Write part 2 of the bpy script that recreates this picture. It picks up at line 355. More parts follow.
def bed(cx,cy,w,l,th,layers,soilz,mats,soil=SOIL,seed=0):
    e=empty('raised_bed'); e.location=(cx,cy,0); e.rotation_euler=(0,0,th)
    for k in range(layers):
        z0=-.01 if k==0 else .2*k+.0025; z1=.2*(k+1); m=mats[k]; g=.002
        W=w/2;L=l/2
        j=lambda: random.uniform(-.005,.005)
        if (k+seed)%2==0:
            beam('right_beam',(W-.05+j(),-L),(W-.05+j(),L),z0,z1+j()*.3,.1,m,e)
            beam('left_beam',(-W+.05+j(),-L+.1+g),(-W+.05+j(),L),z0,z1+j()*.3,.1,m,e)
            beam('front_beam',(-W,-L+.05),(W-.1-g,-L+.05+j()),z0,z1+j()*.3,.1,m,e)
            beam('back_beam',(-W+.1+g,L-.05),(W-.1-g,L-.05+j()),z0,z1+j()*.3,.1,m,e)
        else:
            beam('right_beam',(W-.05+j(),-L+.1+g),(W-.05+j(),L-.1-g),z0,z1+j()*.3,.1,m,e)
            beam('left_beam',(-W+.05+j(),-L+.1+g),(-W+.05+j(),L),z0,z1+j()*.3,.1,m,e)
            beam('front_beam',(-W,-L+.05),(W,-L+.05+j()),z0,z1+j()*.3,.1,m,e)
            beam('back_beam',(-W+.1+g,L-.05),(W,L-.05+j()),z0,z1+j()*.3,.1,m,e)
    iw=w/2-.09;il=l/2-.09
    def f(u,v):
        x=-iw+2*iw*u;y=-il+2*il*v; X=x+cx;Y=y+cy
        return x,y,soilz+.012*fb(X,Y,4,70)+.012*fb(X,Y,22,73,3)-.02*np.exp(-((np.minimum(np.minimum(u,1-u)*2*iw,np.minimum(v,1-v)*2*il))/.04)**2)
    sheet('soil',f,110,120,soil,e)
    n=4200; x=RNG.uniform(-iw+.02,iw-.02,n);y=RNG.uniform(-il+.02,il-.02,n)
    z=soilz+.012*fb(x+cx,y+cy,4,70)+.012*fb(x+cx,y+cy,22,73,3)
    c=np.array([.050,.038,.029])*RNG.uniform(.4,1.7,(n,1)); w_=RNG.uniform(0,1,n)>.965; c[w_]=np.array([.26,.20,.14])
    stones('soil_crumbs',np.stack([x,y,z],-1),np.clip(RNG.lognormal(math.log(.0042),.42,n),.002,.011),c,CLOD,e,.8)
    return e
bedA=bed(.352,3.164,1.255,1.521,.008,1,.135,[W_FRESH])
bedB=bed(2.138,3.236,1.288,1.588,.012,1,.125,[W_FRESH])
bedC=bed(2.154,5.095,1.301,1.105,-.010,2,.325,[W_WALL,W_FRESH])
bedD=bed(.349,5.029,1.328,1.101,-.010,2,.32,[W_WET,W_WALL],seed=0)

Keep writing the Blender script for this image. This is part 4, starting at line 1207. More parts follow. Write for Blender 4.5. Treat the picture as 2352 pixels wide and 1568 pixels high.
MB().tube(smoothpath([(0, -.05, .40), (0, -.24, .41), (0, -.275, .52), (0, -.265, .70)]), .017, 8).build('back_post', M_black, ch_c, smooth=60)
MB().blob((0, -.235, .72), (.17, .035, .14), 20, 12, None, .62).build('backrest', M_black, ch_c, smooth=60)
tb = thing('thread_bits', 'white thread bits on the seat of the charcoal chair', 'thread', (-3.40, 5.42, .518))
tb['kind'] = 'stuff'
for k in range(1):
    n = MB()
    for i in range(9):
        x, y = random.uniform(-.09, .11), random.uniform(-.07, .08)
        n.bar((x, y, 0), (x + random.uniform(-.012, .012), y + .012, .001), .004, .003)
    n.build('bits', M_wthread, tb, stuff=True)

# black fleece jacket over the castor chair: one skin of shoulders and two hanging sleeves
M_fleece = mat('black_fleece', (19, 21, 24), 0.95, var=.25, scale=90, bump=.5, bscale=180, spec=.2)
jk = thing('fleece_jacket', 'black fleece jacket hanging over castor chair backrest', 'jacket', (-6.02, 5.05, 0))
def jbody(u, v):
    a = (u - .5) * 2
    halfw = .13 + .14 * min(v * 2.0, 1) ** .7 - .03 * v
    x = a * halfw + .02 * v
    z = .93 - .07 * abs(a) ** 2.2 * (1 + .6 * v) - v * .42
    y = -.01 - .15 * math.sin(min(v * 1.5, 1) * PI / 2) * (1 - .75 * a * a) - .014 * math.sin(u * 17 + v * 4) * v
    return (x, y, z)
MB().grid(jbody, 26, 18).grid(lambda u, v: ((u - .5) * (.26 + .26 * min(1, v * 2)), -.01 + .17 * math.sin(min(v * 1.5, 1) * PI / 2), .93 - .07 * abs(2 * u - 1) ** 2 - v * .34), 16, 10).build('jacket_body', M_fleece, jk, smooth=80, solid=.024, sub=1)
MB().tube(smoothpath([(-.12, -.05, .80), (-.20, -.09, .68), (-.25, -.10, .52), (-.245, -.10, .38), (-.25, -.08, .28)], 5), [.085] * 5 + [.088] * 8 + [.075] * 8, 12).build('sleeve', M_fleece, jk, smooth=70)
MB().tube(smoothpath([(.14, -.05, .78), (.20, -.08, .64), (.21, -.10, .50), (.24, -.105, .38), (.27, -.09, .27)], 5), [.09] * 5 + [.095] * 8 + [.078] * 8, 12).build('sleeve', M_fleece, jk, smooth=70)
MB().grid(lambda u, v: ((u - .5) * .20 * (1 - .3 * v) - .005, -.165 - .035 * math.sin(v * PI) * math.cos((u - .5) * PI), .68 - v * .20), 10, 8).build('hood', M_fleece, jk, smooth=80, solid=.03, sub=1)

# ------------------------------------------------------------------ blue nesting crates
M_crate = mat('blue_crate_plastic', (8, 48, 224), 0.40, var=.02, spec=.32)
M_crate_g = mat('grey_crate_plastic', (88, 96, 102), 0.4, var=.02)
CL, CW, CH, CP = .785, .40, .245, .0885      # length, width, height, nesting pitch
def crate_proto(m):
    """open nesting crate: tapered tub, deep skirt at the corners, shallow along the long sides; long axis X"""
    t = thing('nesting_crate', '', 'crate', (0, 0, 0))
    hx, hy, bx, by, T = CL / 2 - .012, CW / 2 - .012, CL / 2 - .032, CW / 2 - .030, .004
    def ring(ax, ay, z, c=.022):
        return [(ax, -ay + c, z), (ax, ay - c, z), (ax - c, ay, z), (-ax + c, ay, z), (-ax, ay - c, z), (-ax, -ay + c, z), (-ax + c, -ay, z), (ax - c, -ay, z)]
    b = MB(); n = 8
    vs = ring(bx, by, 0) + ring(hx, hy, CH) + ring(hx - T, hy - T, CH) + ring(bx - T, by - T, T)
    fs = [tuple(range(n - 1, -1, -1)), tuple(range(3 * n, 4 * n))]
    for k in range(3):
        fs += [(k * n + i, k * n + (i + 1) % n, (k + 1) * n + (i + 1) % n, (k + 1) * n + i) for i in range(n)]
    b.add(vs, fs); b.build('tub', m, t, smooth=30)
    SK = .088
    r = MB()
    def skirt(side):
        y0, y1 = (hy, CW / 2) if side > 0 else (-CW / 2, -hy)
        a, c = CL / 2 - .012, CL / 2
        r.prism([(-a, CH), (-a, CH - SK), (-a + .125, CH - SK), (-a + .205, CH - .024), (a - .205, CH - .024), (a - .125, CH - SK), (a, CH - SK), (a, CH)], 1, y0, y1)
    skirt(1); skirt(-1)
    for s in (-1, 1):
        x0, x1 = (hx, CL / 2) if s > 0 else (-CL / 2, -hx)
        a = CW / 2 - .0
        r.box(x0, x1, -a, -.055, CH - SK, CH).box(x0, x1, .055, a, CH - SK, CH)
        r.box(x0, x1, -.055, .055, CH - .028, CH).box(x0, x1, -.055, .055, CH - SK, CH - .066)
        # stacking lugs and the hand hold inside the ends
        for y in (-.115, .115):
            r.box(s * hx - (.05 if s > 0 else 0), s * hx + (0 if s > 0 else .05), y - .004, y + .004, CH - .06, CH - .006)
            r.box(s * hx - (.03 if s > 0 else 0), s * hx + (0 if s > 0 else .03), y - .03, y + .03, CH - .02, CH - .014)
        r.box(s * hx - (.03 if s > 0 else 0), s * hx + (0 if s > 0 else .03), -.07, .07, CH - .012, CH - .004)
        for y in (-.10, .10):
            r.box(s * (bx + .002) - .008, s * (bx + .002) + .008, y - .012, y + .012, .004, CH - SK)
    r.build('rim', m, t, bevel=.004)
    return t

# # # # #

--- Problem ---
Tally the lines above containing "part". Answer with the count only.

--- Final result ---
2